*To do*
No pictures belong in the copy; return exactly the lines from the one with "Write a Blender" through the one with "return Vector(((px - CX)", both ends included, and nothing else.

*Stored rows*
- - - - - - -

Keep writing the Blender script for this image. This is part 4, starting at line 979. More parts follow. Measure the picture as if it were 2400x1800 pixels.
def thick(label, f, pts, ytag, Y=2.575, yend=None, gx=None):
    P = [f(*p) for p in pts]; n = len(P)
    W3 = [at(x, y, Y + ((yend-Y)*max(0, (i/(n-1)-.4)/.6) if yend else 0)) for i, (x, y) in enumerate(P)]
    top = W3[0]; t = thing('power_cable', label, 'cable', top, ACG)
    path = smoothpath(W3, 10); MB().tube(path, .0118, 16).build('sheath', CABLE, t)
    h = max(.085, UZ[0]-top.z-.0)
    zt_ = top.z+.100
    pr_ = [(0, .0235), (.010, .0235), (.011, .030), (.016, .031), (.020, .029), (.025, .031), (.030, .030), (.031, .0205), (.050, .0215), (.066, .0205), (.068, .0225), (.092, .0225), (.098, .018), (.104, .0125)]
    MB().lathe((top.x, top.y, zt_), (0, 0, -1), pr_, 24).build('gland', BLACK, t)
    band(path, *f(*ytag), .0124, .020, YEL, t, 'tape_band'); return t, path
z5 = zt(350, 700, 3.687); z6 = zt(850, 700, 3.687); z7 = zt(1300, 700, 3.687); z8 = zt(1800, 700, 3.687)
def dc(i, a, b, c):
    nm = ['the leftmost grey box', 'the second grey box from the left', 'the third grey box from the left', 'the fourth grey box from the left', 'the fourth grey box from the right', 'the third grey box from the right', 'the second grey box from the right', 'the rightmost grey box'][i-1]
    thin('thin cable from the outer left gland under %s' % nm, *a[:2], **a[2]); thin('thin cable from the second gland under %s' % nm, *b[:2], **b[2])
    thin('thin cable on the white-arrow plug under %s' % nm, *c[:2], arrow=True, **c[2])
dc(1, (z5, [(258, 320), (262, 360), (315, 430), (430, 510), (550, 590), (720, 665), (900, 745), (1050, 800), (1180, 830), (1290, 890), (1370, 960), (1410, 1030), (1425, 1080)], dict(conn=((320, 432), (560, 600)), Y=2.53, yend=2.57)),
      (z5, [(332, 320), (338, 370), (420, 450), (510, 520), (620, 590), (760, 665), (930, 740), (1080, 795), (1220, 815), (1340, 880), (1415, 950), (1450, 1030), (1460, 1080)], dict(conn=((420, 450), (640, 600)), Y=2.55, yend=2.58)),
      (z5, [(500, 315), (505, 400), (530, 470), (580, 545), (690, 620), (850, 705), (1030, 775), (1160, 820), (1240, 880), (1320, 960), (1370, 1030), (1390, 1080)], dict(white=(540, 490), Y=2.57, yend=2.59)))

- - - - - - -

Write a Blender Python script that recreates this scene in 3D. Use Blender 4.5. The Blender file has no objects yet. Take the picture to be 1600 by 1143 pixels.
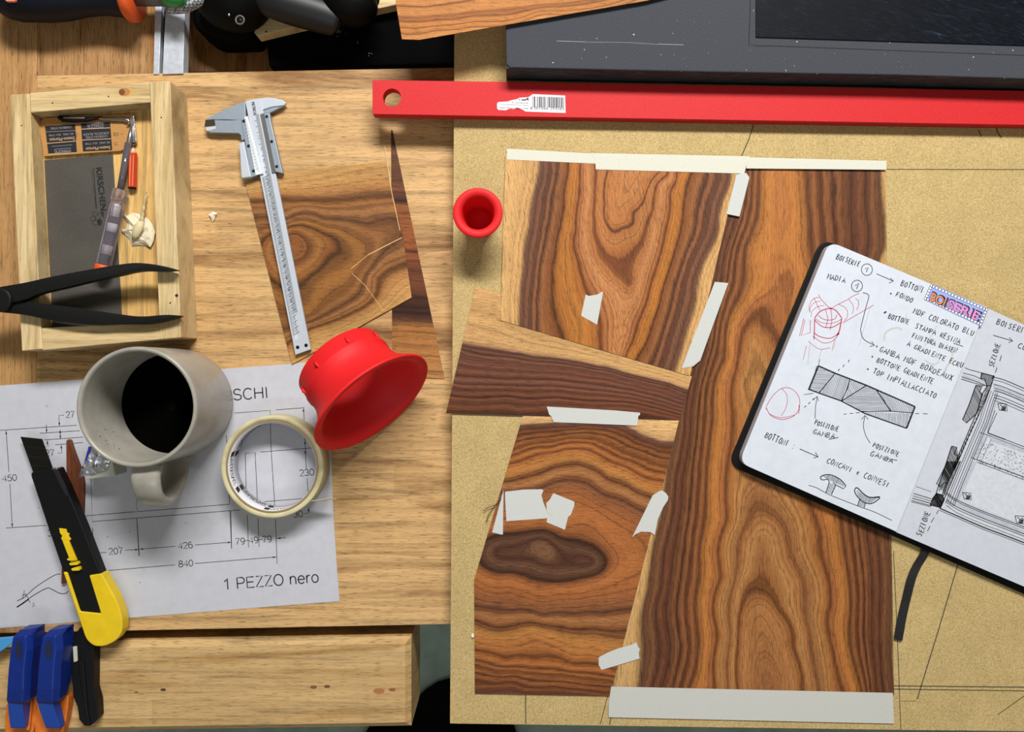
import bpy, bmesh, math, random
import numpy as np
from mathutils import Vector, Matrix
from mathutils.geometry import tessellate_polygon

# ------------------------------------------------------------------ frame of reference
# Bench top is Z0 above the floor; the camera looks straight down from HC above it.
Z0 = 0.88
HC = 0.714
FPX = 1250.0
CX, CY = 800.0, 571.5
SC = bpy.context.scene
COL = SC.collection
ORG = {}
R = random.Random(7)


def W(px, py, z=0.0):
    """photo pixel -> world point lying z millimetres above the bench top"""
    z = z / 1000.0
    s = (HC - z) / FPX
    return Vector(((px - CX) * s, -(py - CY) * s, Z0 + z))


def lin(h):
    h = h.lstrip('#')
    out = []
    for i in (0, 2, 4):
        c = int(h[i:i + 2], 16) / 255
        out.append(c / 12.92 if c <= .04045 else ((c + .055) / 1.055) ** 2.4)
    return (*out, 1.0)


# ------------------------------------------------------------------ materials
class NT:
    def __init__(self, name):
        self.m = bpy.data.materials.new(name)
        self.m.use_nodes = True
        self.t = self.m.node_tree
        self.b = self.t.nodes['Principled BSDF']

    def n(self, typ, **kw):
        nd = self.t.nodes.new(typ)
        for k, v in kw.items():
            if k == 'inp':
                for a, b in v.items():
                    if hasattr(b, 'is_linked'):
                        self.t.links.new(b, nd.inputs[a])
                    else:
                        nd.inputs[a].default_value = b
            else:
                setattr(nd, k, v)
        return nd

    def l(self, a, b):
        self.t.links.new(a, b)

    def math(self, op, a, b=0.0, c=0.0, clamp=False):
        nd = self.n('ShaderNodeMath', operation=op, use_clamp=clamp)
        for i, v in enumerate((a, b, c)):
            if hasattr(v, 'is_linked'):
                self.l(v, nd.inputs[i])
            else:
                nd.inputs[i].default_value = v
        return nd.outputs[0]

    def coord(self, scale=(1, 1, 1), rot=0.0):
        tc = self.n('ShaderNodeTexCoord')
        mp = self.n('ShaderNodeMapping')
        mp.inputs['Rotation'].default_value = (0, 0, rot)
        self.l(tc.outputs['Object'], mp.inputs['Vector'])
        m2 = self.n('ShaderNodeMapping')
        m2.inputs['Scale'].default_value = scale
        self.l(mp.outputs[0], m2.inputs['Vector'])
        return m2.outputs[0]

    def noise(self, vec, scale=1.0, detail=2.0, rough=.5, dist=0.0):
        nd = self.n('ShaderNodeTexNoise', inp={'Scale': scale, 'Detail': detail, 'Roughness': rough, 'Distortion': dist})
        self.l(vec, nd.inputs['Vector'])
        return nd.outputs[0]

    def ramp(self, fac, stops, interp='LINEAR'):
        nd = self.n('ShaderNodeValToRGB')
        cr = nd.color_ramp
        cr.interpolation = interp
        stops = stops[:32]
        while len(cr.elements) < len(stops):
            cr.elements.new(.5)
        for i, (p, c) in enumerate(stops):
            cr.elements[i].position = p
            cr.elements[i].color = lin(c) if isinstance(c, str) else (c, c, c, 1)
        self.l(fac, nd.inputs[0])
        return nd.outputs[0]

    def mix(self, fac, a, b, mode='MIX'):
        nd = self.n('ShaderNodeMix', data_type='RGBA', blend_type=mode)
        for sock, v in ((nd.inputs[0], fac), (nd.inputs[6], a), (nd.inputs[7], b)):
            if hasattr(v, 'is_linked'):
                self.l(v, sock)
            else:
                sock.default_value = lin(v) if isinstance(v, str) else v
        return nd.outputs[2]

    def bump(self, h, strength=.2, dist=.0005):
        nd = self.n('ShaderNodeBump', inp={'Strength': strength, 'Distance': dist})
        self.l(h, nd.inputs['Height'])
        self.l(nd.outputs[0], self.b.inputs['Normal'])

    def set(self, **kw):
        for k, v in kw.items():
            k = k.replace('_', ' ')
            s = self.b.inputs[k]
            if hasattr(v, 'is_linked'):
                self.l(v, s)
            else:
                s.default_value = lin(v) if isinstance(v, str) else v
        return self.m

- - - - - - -

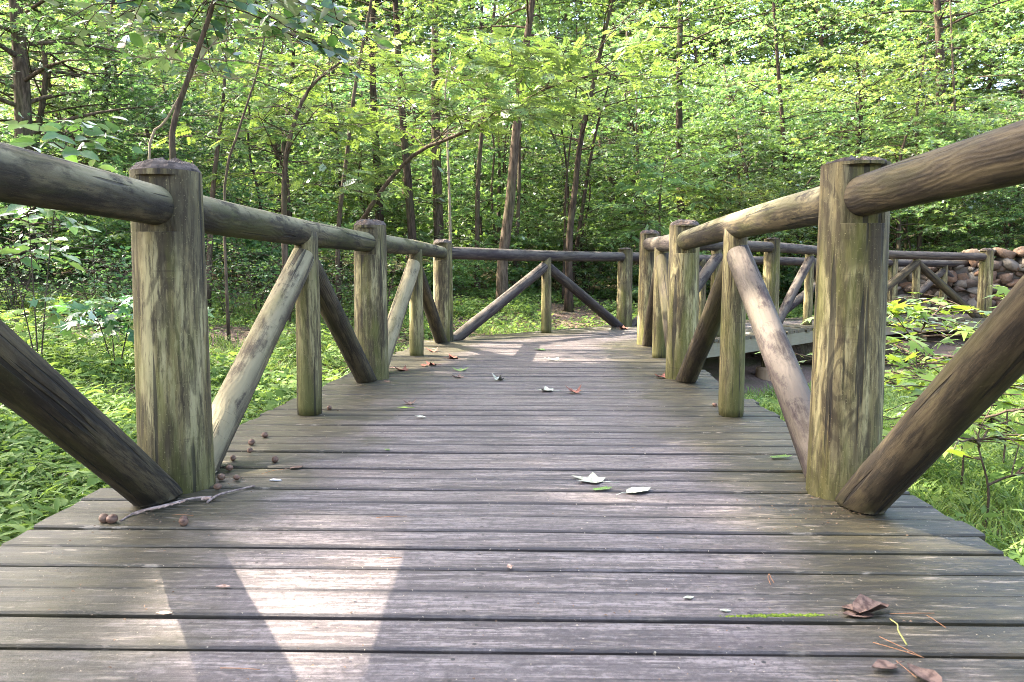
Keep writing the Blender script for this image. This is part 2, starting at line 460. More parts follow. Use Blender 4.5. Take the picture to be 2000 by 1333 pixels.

- - - - - - -

*Result for this task*
Write a Blender Python script that recreates this scene in 3D. Use Blender 4.5. The Blender file has no objects yet. Take the picture to be 1600 by 1143 pixels.
import bpy, bmesh, math, random
import numpy as np
from mathutils import Vector, Matrix
from mathutils.geometry import tessellate_polygon

# ------------------------------------------------------------------ frame of reference
# Bench top is Z0 above the floor; the camera looks straight down from HC above it.
Z0 = 0.88
HC = 0.714
FPX = 1250.0
CX, CY = 800.0, 571.5
SC = bpy.context.scene
COL = SC.collection
ORG = {}
R = random.Random(7)


def W(px, py, z=0.0):
    """photo pixel -> world point lying z millimetres above the bench top"""
    z = z / 1000.0
    s = (HC - z) / FPX
    return Vector(((px - CX) * s, -(py - CY) * s, Z0 + z))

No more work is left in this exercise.